La fusion, avete presente? A parole certo, tutti sanno cos’è. Meno noto è come incominciò – a detta degli esperti quando un certo Davis fece questo disco pazzesco intitolatoBitches Brew che mandò ai matti mezzo pianeta – e quali furono i fiumi attraverso i quali si sviluppò: il jazzrock, il funk, la musica latina, e poi la world music e le contaminazioni più ardite.
Oggi incontriamo questo quintetto di altoatesini, gente che viene dalle montagne, che tenta un recupero musicale nello spazio e nel tempo: mettiamo su questo ‘altavia’ degli OZ quintet ed eccoci scaraventati più o meno alla metà degli anni 80. All’inizio, lo dico subito, la sensazione è di fastidio. Ancora questa batteria brillante, questo Fender Rhodes, questi chorus sulla chitarra, il sassofono soprano, ma andiamo, è roba datata. Poi, con calma, arriva il resto: i ricordi, per esempio. Senti una scala, una progressione e dici, oddio i Weather Report, poi senti un virtuosismo tecnico e ti viene in mente la Elektrik band di Chick Corea, poi una melodia lenta ed eccoci proiettati nei primissimi Rippingtons, con Russ Freeman che suonava tutti gli strumenti, che strano, mica succede in tutti i dischi tutta questa roba.
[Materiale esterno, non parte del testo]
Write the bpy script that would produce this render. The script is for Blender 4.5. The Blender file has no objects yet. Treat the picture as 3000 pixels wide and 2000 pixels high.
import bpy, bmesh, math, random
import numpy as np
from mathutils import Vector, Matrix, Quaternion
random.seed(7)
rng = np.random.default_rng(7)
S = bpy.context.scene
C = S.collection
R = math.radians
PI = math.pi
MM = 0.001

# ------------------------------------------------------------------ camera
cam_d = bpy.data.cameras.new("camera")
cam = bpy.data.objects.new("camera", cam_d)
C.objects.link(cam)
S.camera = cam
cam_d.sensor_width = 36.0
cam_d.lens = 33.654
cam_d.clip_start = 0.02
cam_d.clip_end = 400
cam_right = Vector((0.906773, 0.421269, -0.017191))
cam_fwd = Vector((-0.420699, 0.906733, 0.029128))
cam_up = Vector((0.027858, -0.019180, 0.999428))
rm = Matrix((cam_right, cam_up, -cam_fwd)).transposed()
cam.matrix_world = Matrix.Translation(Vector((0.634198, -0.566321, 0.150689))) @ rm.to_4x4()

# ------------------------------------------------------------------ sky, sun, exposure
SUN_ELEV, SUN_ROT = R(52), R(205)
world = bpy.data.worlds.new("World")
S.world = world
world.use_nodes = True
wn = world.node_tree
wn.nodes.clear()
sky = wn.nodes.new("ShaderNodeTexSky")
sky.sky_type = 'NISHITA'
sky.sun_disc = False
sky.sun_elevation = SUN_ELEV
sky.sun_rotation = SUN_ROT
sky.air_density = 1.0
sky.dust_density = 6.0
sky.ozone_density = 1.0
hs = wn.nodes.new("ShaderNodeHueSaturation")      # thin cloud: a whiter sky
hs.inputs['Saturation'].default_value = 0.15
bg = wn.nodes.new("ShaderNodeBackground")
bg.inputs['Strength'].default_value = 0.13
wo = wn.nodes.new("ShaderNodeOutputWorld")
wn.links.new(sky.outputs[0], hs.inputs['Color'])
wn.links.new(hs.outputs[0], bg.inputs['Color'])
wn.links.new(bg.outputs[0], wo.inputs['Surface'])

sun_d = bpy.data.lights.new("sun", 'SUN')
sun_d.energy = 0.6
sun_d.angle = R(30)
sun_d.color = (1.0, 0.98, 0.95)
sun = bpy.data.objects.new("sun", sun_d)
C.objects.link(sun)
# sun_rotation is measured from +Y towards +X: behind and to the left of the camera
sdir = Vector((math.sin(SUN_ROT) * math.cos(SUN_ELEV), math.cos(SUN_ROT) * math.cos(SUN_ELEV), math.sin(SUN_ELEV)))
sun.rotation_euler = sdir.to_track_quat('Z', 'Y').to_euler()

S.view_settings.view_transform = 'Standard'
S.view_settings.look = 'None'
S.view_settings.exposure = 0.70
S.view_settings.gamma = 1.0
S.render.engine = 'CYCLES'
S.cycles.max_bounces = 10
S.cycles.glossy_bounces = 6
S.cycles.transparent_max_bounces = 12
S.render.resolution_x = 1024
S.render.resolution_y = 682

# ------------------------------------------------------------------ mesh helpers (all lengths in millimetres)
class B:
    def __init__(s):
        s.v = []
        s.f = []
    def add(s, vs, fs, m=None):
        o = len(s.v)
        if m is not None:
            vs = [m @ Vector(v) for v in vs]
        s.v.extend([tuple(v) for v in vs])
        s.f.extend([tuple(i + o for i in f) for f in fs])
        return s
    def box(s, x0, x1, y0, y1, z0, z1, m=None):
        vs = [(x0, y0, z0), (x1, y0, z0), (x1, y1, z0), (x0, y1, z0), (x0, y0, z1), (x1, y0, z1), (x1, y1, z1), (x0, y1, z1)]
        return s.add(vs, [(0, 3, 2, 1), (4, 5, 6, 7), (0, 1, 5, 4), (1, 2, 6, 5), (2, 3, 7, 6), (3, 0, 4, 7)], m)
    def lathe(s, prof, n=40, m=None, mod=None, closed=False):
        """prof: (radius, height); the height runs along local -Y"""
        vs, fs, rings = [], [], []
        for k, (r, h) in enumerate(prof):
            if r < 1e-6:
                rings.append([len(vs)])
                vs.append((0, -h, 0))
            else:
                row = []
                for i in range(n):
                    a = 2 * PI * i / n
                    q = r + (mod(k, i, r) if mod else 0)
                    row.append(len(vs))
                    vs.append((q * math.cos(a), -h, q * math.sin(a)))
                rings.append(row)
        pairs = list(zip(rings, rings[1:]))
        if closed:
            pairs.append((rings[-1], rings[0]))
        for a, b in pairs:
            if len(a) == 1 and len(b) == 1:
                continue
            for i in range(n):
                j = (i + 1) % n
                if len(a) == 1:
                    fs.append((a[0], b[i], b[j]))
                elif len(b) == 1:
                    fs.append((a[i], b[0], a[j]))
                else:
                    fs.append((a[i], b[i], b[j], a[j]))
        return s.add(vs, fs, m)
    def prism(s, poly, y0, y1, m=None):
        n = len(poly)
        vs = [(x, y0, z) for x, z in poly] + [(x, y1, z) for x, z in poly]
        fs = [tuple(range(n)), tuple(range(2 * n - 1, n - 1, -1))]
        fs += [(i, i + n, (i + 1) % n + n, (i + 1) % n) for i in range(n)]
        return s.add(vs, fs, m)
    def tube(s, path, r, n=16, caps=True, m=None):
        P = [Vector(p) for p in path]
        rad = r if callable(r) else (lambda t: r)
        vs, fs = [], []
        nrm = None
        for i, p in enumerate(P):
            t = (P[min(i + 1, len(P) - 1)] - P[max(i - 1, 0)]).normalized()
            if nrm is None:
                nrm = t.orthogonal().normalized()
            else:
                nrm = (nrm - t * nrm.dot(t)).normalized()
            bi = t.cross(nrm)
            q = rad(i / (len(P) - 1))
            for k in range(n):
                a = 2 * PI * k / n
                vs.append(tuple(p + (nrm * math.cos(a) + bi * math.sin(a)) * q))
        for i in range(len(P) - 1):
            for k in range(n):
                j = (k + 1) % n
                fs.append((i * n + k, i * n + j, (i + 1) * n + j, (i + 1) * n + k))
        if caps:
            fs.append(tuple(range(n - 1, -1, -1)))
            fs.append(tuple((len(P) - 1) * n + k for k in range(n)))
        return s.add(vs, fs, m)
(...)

E poi, all’improvviso, arriva questo pedalone di Re, con l’improvvisa apertura della musica dentro spazi inesplorati, ecco i richiami al Gordon Matthew Sumner di Sister Moon, e al sax di Branford Marsalis, e infine la chitarra che introduce dentro il brano omonimo, Altavia, questa strada delle montagne. Urca, qua non si scherza, musica e ritmo gradevolissimi, miscelazione perfetta, sarà anche anni 80, ma si vede che anche allora c’era qualcosa di veramente buono, e trasmetterlo ai lavori di oggi, 2010, non è cosa per tutti.
Sicché ci deve essere una qualche preparazione in questi ragazzi del nord, e forse ci siamo lanciati troppo nel giudizio, io sto sempre a ripensarci su, e allora meglio indagare un po’ di più. Di certo il gran lavoro è affidato a Michele Ometto alla chitarra e a Fiorenzo Zeni al Sax. Ma si vede che anche gli altri, Marco Facchin alle tastiere, Victor Tirado al basso e Sandro Giudici alla batteria la fusion degli anni 70-80-90 se la sono smazzolata per bene. Metheny, Brecker Bros, Stern, Steps, ma anche Corea, persino lo Stanley Clarke di ‘Schooldays’ o addirittura, non volendo apparire troppo colti, la chitarra di Gianluca Mosole e quant’altro. Ascoltare e ripetere. Ascoltare e rifare, prendi qui, ruba là, traduci, trasla. In due parole studio e passione. E quando traduci lo studio e la passione in un progetto tuo, magari si sente che sei ancora in fase di lavoro su te stesso, ma si sentono anche bei progressi e una sana voglia di suonare, che in questi casi è fondamentale.
Per dire, nel disco ci sono due brani dal vivo in cui si sente benissimo che i ragazzi agli strumenti non solo se la spassano, ma sono perfettamente in grado di passare agli ascoltatori tutta la loro allegria e tutta la loro energia. Si richiede quindi presto un intero lavoro di registrazioni dal vivo, e magari anche andarli a vedere non guasterebbe. Per il resto non si può che dire agli OZ quintet di continuare così e andare ancora avanti, anche se la fusion pare sempre più una grande utopia. Come diceva il grandissimo Eduardo Hughes Galeano, ‘l‘utopia si trova all’orizzonte. Quando mi avvicino di due passi, arretra di due passi. Se avanzo di dieci passi, rapida scivola via di dieci passi più avanti. Per quanto innanzi io mi possa spingere, non potrò mai raggiungerla. Che scopo ha quindi l’utopia? Quello di indurci ad avanzare.’